Definition
A duct whose internal cross-sectional area increases in the direction of airflow, causing subsonic air passing through it to slow down and rise in static pressure.
Plain English
A passage that gets wider as the air moves through it. As the space opens up, the air slows down and its pressure goes up.
Context Anchor
Seen in aircraft air ducts, engine air passages, ventilation systems, and discussions of airflow through aircraft structures.
Derivation
From the Latin divergere, meaning 'to bend away' or 'to spread apart.' A diverging duct literally spreads apart along its length, which matches what the walls of the duct are doing.
Why Pilots Care
Diverging ducts are how engines and systems trade air speed for pressure. In a turbine engine diffuser, for example, fast-moving air from the compressor is slowed in a diverging duct so it enters the combustion section at higher pressure and a usable speed.
Analogy
Think of air moving through a hallway that gradually gets wider.
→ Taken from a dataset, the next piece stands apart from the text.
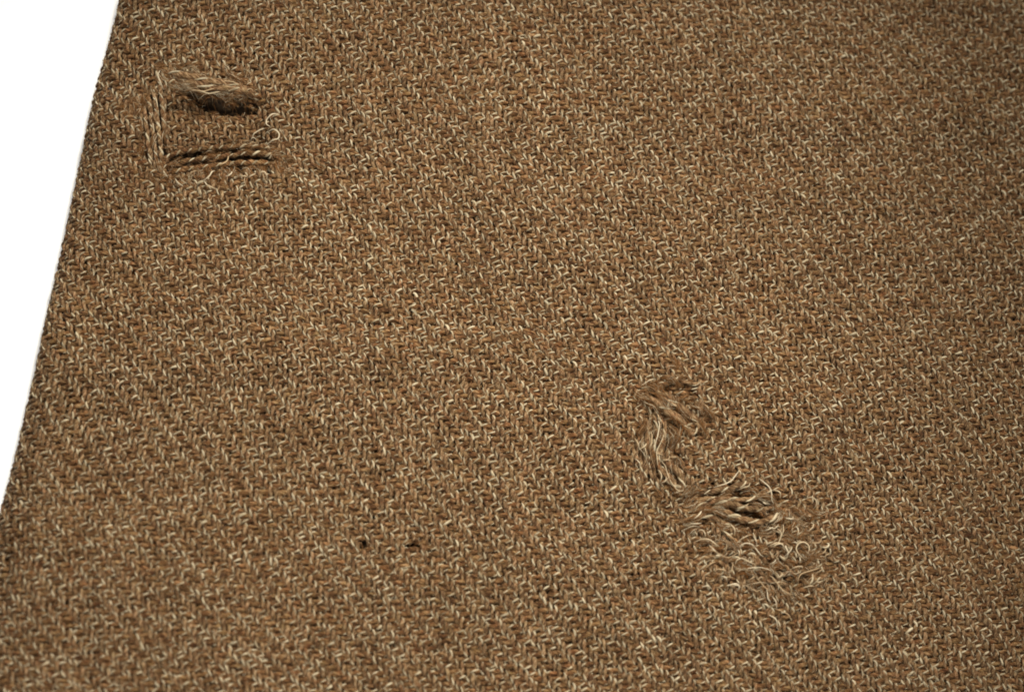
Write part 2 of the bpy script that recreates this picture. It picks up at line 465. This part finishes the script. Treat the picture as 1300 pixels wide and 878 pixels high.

The passage is still guiding the air, but the space available to the air is increasing.
Grounding Statement
Picture a cone-shaped tube with the narrow end at the inlet and the wide end at the outlet. Air enters fast and tightly packed in the narrow end, then spreads out and slows as the tube opens up, leaving the wide end at higher pressure but lower speed.
Intuition Check
Do not read diverging as meaning the duct splits into two paths. Here it means the duct’s passage gets larger in the direction of airflow.
Example Sentence 1
The diffuser section behind the compressor is a diverging duct that slows the airflow before it enters the combustion chamber.
Example Sentence 2
Air pressure rose inside the diverging duct as velocity dropped, confirming normal operation of the inlet system.